İzleyicilerdeki bu yoğun alımlamanın Bozok’un ciddi ve titiz dışavurumculuk becerisine bağlı olduğu belirtiliyor. Bozok, sahnelediği eserlerde sanatçılara bir tür “psikodrama” denilebilecek bir deneyim yaşama olanağı tanırken, bir yandan da hiçbir şeyi şansa veya özensizliğe bırakmamış, aksine yorumun her bir noktasını titizlikle ele almış. Rüyamsı bir mecrada minimalist öğelerle gerçek ötesi bir sahne yaratmış. Eleştirmenler bunu usta işi “dizginlenmiş güç” olarak tanımlıyor. Daha fazla ne söyleyebilirlerdi ki, zaten 2014’te WhatsOnStage Opera yarışmasında seyircilerin oyuyla “Geleceğin Yönetmeni” seçilmiş.
ANI BEYAZI ANLATIM
Bozok’un ADOB’daki La Bohème sahnelemesi doğrudan olayların anlatımı yerine sanki Rodolfo’nun anılarıymış gibi tozlu, silik anı beyazı renginde. Hatta oyuncakçı Parpignol’ün elindeki oyuncak kutusunda geçiyor.
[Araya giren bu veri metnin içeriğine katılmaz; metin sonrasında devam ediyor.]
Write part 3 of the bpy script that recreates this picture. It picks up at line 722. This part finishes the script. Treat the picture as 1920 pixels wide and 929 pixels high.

Oyun, oyuncak kutusu içinde bir oyun. Rejisör Aylin Bozok’un minimalist ve rüyamsı sahneleme üslubu Talat Ayhan’ın üşüme hissi veren küflü buz beyazı dekorları ve Gazal Erten’in dekorlara benzeyen renk ve desendeki 1900’lerin Paris Dünya Fuarı modası şık ve zarif kostümleri, tüm anlatılanların anı olduğunu hissettiren beyaz yüz makyajları tam bir bütünlük içinde. İlk perdedeki soba bile dönemin sobası. Bu estetik görüntü Fuat Gök’ün duyu uyarıcı (örneğin soğuk havada buz rengi, sıcak havada sarı renkli veya rüya duygusu için mat ışıklar) ışık tasarımı ile birleşince izleyenler de kendilerini olayların içinde yaşar buluyor. Hafif abartılı tiyatrovari mizansenler rüyamsı betimlemeyi destekliyor. Eserin dört perde yerine birleştirilmiş iki perde olarak oynanması da perde arasında bu büyünün dağılmasını engelliyor.
Aylin Bozok sanatçılara kafasındaki kavramı anlatabilmiş ve onları da bu hayal dünyasına çekebilmiş olmalı ki her biri sahnede değil, kendi anılarında dolaşıyor, kendilerini yaşıyorlar gibi. İçlerindeki şakacılık, dostluk ve sevgi Parpignol’un oyuncak kutusundan ortaya saçılıvermiş. Kırk yıl düşünsem örneğin Eralp Kıyıcı’nın sahnede yerlere yatacağını, dans edeceğini hayal edemezdim, üstelik de Murat Karahan’la dam olarak vals yapacağını ve bizi gülmekten yerlere yatıracağına inanamazdım! Bu sahneleme öyle ilginç ki, sadece eserin karakterlerine değil, derinlemesine sanatçıların ruhuna ulaşılmış, onlarla nihayet tanışılmış olunuyor.
İliklerimize kadar etkilenmiş olarak temsilden evimize dönerken “görsel açıdan fazla da bir şey yoktu canım, diyenler olabilir”. Sanatçılar da aynı şeyi hissetmiş olabilir. Bu yeni üsluba alışmak zaman alabilir. Ama temsilden sonra artık aynı insan olmama, değişmiş-dönüşmüş-evrilmiş olma durumu, ADOB’un güvenerek ve isabetli bir kararla genç beyne teslim ettiği; titiz yaratıcılık çalışması ile sahnedeki ve orkestra çukurundaki yetenekli sanatçılarla neler üretebildiğinin bir üst düzey örneği olan La Bohème için geçerli!